San Francisco Federal Reserve President John Williams speaks to Reuters in San Francisco, California, U.S. September 27, 2016. REUTERS/Stephen Lam

SAN FRANCISCO (Reuters) - San Francisco Federal Reserve Bank President John Williams warned Tuesday that the global drop in interest rates since the financial crisis is likely to persist and will make it harder for central banks to keep world economies healthy.

“Central banks will face daunting challenges in stabilizing their economies in response to negative shocks when interest rates are not far above their lower bound,” said Williams in an economic letter published by the bank. “Moreover, in a world of persistently very low interest rates, risks to financial stability may be greater than before.”

The Fed has raised its short-term interest-rate target just twice since the 2007-2009 financial crisis and recession, and many other global central banks have kept their rates pinned near zero or even below.

In a view that has gained traction among economists over the past year or two, Williams has argued that even as developed economies recover, interest rates are likely to top out at lower levels than before the crisis because economic growth is on a slower trajectory due to structural factors like aging populations. While before the crisis, the natural rate of interest in the UK, U.S, Europe and Canada was between 2 percent and 3 percent, it is now nearer to 0.25 percent, and it is showing no signs of perking back up.
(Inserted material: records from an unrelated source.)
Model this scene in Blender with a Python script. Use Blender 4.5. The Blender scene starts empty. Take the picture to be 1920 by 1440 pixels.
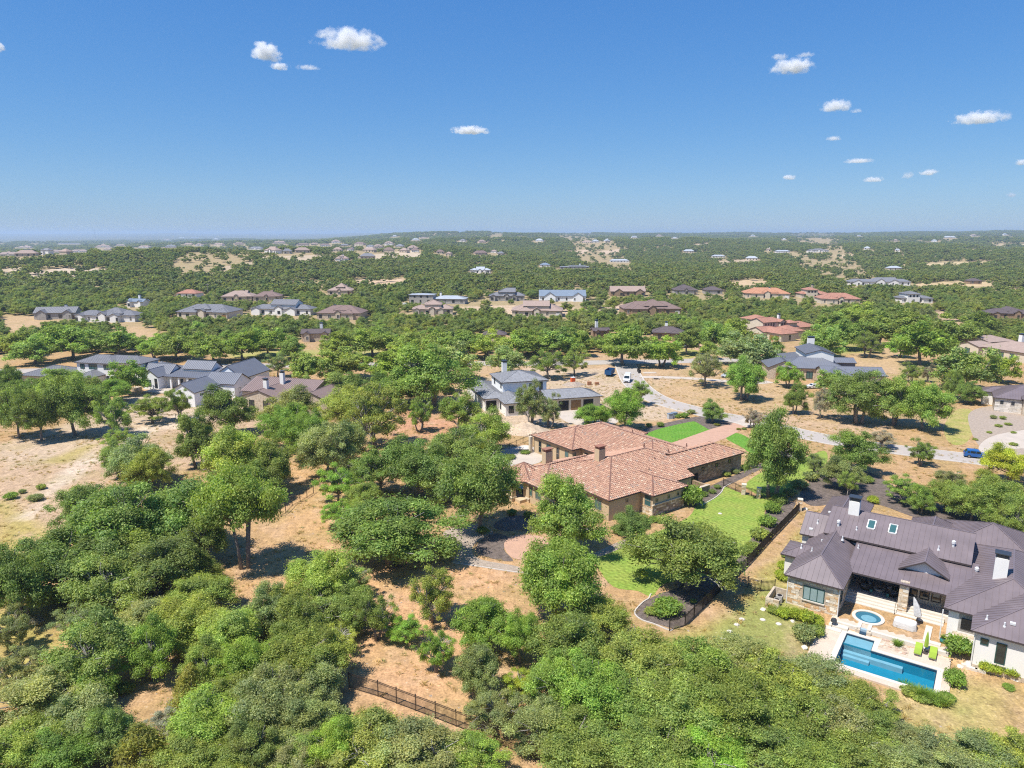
import bpy, bmesh, math, random
import numpy as np
from mathutils import Vector, noise as mnoise
R = math.radians
S = bpy.context.scene
COL = S.collection
# ---------------------------------------------------------------- camera
F, HC = 1333.0, 46.0                     # focal length in photo pixels (1920 wide), drone height in metres
TH = math.atan2(282.0, F)
CT, ST = math.cos(TH), math.sin(TH)
cam = bpy.data.cameras.new('camera'); cam.sensor_width = 36; cam.lens = 36 * F / 1920
cam.clip_start = 0.5; cam.clip_end = 90000
co = bpy.data.objects.new('camera', cam); COL.objects.link(co)
co.location = (0, 0, HC); co.rotation_euler = (math.pi / 2 - TH, 0, 0); S.camera = co
# ---------------------------------------------------------------- sky, sun, exposure
SUN_EL, SUN_TO = R(62), R(34)     # light travels towards +x and a little away from the camera
W = bpy.data.worlds.new('World'); S.world = W; W.use_nodes = True
wn = W.node_tree; wn.nodes.clear()
sky = wn.nodes.new('ShaderNodeTexSky'); sky.sky_type = 'NISHITA'; sky.sun_disc = False
sky.sun_elevation = SUN_EL; sky.altitude = 0; sky.air_density = 1.0; sky.dust_density = 0.15; sky.ozone_density = 3.0
_sd = (-math.cos(SUN_TO), -math.sin(SUN_TO))        # towards the sun
sky.sun_rotation = math.atan2(_sd[0], _sd[1]) % (2 * math.pi)
EXPO = 0.62
bg = wn.nodes.new('ShaderNodeBackground'); bg.inputs[1].default_value = 0.115
hs = wn.nodes.new('ShaderNodeHueSaturation'); hs.inputs['Saturation'].default_value = 1.22; hs.inputs['Hue'].default_value = 0.505
wo = wn.nodes.new('ShaderNodeOutputWorld'); WL = wn.links.new
# response of the film to a clear dry sky: one smooth curve per channel over the whole model sky
sepc = wn.nodes.new('ShaderNodeSeparateColor'); cmb = wn.nodes.new('ShaderNodeCombineColor')
WL(sky.outputs[0], hs.inputs['Color']); WL(hs.outputs[0], sepc.inputs[0])
for i_, (t_, r_, p_) in enumerate(((.089, .144, .79), (.276, .314, .62), (.67, .631, .42))):
    m1 = wn.nodes.new('ShaderNodeMath'); m1.operation = 'POWER'; m1.inputs[1].default_value = p_; m2 = wn.nodes.new('ShaderNodeMath'); m2.operation = 'MULTIPLY'
    m2.inputs[1].default_value = t_ * (.115 * 1.19 / r_) ** p_ / (.115 * 2 ** EXPO)
    WL(sepc.outputs[i_], m1.inputs[0]); WL(m1.outputs[0], m2.inputs[0]); WL(m2.outputs[0], cmb.inputs[i_])
WL(cmb.outputs[0], bg.inputs[0]); WL(bg.outputs[0], wo.inputs[0])
sl = bpy.data.lights.new('sun', 'SUN'); sl.energy = 4.4; sl.angle = R(0.53); sl.color = (1.0, 0.95, 0.87)
so = bpy.data.objects.new('sun', sl); COL.objects.link(so)
so.rotation_euler = Vector((math.cos(SUN_TO) * math.cos(SUN_EL), math.sin(SUN_TO) * math.cos(SUN_EL), -math.sin(SUN_EL))).to_track_quat('-Z', 'Y').to_euler()
S.view_settings.view_transform = 'Standard'; S.view_settings.look = 'None'
S.view_settings.exposure = EXPO; S.view_settings.gamma = 1
cy = S.cycles
cy.max_bounces = 7; cy.diffuse_bounces = 4; cy.glossy_bounces = 3; cy.transmission_bounces = 5; cy.volume_bounces = 4; cy.transparent_max_bounces = 6
cy.caustics_reflective = False; cy.caustics_refractive = False
cy.use_adaptive_sampling = True; cy.adaptive_threshold = 0.01
cy.use_denoising = False; cy.pixel_filter_type = 'BLACKMAN_HARRIS'; cy.filter_width = 1.15
# ---------------------------------------------------------------- helpers
def ray(px, py):
    dx, dy = px - 960, py - 720
    return Vector((dx, F * CT - dy * ST, -(F * ST + dy * CT)))
def at(px, py, z=0.0):
    """world point where the line of sight of a photo pixel meets height z"""
    d = ray(px, py); t = (z - HC) / d.z
    return Vector((d.x * t, d.y * t, z))
def proj(p):
    yy, zz = p[1], p[2] - HC
    dep = yy * CT - zz * ST; up = yy * ST + zz * CT
    return 960 + F * p[0] / dep, 720 - F * up / dep, dep
def ss(t):
    t = np.clip(t, 0, 1); return t * t * (3 - 2 * t)
# pool house frame (needed by the terrain)
BA = R(-35); BO = at(1440 + 225 / 7.385, 900 + 1305 / 7.385, 4.0)
BX = (math.cos(BA), math.sin(BA)); BY = (-BX[1], BX[0])
def zt(x, y):
    """terrain height"""
    x = np.asarray(x, float); y = np.asarray(y, float)
    a = x / np.maximum(y, 100.0)
    L = ss((-a - 0.10) / 0.25)
    far = ss((y - 650) / 5200)
    base = (41 * (1 - L) - 26 * L) * far
    am = ss((y - 380) / 700)
    n = (np.sin(x / 231 + y / 613 + 1.3) + np.sin(x / 127 - y / 171 + 4.1) * .6 + np.sin(x / 391 + y / 287) * .9 + np.sin(x / 71 + y / 97 + 2) * .25)
    n2 = (np.sin(x / 910 + y / 1500) + np.sin(x / 520 - y / 730 + 2.2) * .7)
    z = base + am * ((2.6 + 2.0 * ss((y - 900) / 900)) * n) + ss((y - 1500) / 2500) * (8.0 * n2)
    z = z + 18 * np.exp(-((x + 500) / 330) ** 2 - ((y - 880) / 250) ** 2)
    z = z + 15 * np.exp(-((x + 210) / 270) ** 2 - ((y - 1330) / 300) ** 2)
    z = z + 13 * np.exp(-((x - 60) / 600) ** 2 - ((y - 2300) / 400) ** 2)
    z = z + L * 26 * ss((y - 9000) / 3500) + L * 40 * ss((y - 13500) / 3000) * (0.75 + .25 * np.sin(x / 700.) + .2 * np.sin(x / 310. + 1))
    # lower terrace in front of the pool house, hollow below the pool
    u = (x - BO.x) * BX[0] + (y - BO.y) * BX[1]; v = (x - BO.x) * BY[0] + (y - BO.y) * BY[1]
    low = ss((u - 3.5) / 2.5) * ss((0.2 - v) / 1.6) * ss((v + 40) / 14) * ss((34 - u) / 8)
    z = z - 0.72 * low
    hole = (u > 7.55) & (u < 17.95) & (v > -9.2) & (v < -1.3)
    return np.where(hole, -2.4, z)
def gz(x, y): return float(zt(x, y))
_TS = 20.0 * 1.006 ** np.arange(1340)
def hit(px, py):
    """where a line of sight meets the terrain"""
    d = ray(px, py).normalized(); o = Vector((0, 0, HC)); X, Y, Z = d.x * _TS, d.y * _TS, HC + d.z * _TS
    b = np.nonzero(Z < zt(X, Y))[0]
    if not len(b): return o + d * 20000
    lo, hi = _TS[max(b[0] - 1, 0)], _TS[b[0]]
    for _ in range(3):
        ts = np.linspace(lo, hi, 60); k = np.nonzero(HC + d.z * ts < zt(d.x * ts, d.y * ts))[0]
        if not len(k): break
        lo, hi = ts[max(k[0] - 1, 0)], ts[k[0]]
    return o + d * float(hi)
def tag(o, label=None, cat=None, group=None, kind=None):
    if label: o['label'] = label
    if cat: o['category'] = cat
    if group: o['group'] = group
    if kind: o['kind'] = kind
    return o
def empty(name, loc, rz=0.0):
    o = bpy.data.objects.new(name, None); COL.objects.link(o); o.location = loc; o.rotation_euler = (0, 0, rz); o.empty_display_size = .3
    return o
def link(name, me, parent=None, loc=None, rz=None):
    o = bpy.data.objects.new(name, me); COL.objects.link(o)
    if parent is not None: o.parent = parent
    if loc is not None: o.location = loc
    if rz is not None: o.rotation_euler = (0, 0, rz)
    return o
class MB:
    """collects faces, then becomes one mesh"""
    def __init__(s): s.v = []; s.f = []; s.mi = []; s.c = []
    def poly(s, pts, mi=0, c=None):
        n = len(s.v); s.v.extend(tuple(p) for p in pts); s.f.append(tuple(range(n, n + len(pts)))); s.mi.append(mi); s.c.append(c)
    def box(s, x0, y0, z0, x1, y1, z1, mi=0, c=None, bottom=True):
        p = [(x0, y0, z0), (x1, y0, z0), (x1, y1, z0), (x0, y1, z0), (x0, y0, z1), (x1, y0, z1), (x1, y1, z1), (x0, y1, z1)]
        n = len(s.v); s.v.extend(p)
        fs = [(4, 5, 6, 7), (0, 1, 5, 4), (1, 2, 6, 5), (2, 3, 7, 6), (3, 0, 4, 7)] + ([(3, 2, 1, 0)] if bottom else [])
        for f in fs: s.f.append(tuple(n + i for i in f)); s.mi.append(mi); s.c.append(c)
    def bar(s, a, b, w, h=None, mi=0, c=None):
        """square bar from a to b"""
        a = Vector(a); b = Vector(b); h = h or w; d = (b - a).normalized()
        up = Vector((0, 0, 1)) if abs(d.z) < .95 else Vector((0, 1, 0))
        x = d.cross(up).normalized() * (w / 2); y = x.cross(d).normalized() * (h / 2)
        n = len(s.v)
        for q in (a, b): s.v.extend([tuple(q - x - y), tuple(q + x - y), tuple(q + x + y), tuple(q - x + y)])
        for f in ((0, 1, 5, 4), (1, 2, 6, 5), (2, 3, 7, 6), (3, 0, 4, 7), (3, 2, 1, 0), (4, 5, 6, 7)): s.f.append(tuple(n + i for i in f)); s.mi.append(mi); s.c.append(c)
    def tube(s, pts, rs, k=6, mi=0, c=None, cap=True):
        n0 = len(s.v); m = len(pts); pts = [Vector(p) for p in pts]
        for i, p in enumerate(pts):
            d = (pts[min(i + 1, m - 1)] - pts[max(i - 1, 0)]).normalized()
            up = Vector((0, 0, 1)) if abs(d.z) < .9 else Vector((1, 0, 0))
            x = d.cross(up).normalized(); y = x.cross(d)
            for j in range(k):
                t = 2 * math.pi * j / k; q = p + (x * math.cos(t) + y * math.sin(t)) * rs[i]; s.v.append(tuple(q))
        for i in range(m - 1):
            for j in range(k):
                a = n0 + i * k + j; b = n0 + i * k + (j + 1) % k
                s.f.append((a, b, b + k, a + k)); s.mi.append(mi); s.c.append(c)
        if cap:
            s.f.append(tuple(n0 + j for j in range(k))[::-1]); s.mi.append(mi); s.c.append(c)
            s.f.append(tuple(n0 + (m - 1) * k + j for j in range(k))); s.mi.append(mi); s.c.append(c)
    def lathe(s, prof, k=16, cx=0, cy=0, mi=0, c=None):
        n0 = len(s.v); m = len(prof)
        for r, z in prof:
            for j in range(k):
                t = 2 * math.pi * j / k; s.v.append((cx + r * math.cos(t), cy + r * math.sin(t), z))
        for i in range(m - 1):
            for j in range(k):
                a = n0 + i * k + j; b = n0 + i * k + (j + 1) % k
                s.f.append((a, b, b + k, a + k)); s.mi.append(mi); s.c.append(c)
        s.f.append(tuple(n0 + j for j in range(k))[::-1]); s.mi.append(mi); s.c.append(c)
        s.f.append(tuple(n0 + (m - 1) * k + j for j in range(k))); s.mi.append(mi); s.c.append(c)
    def mesh(s, name, mats, smooth=False):
        me = bpy.data.meshes.new(name); me.from_pydata(s.v, [], s.f)
        for m in (mats if isinstance(mats, (list, tuple)) else [mats]): me.materials.append(m)
        if any(s.mi): me.polygons.foreach_set('material_index', s.mi)
        if any(c is not None for c in s.c):
            at_ = me.attributes.new('tint', 'FLOAT_COLOR', 'FACE')
            at_.data.foreach_set('color', np.array([(tuple(c) + (1,))[:4] if c is not None else (.5, .5, .5, 1) for c in s.c], 'f').ravel())
        if smooth: me.polygons.foreach_set('use_smooth', [True] * len(s.f))
        me.update(); return me
    def build(s, name, mats, parent=None, loc=None, rz=None, smooth=False):
        return link(name, s.mesh(name, mats, smooth), parent, loc, rz)
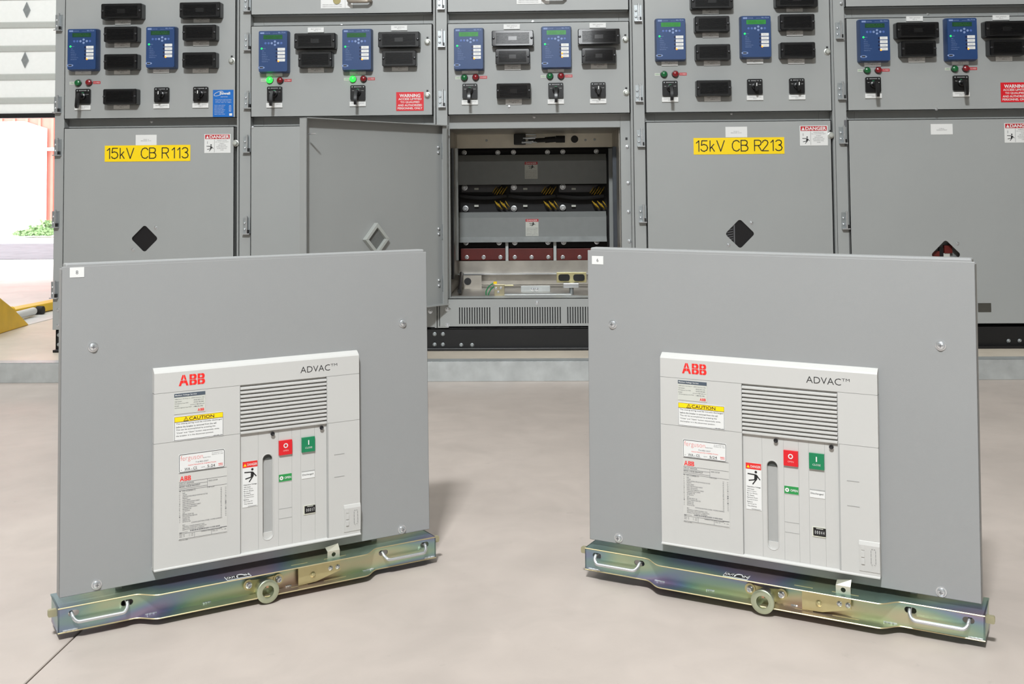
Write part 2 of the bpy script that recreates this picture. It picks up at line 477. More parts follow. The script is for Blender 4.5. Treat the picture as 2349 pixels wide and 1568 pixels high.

Low so-called natural rates of interest mean that central banks will have less room to cut interest rates if economies are hit by shocks or recession.

That will force them to resort more often to policies like bond-buying that only a decade ago were seen as ground-breaking approaches to easing financial conditions, Williams said.

“What were once called ‘extraordinary’ policies — like zero or negative interest rates, forward guidance, and balance sheet policies — are likely to become the norm as central banks strive to achieve their macroeconomic goals,” Williams wrote on Tuesday.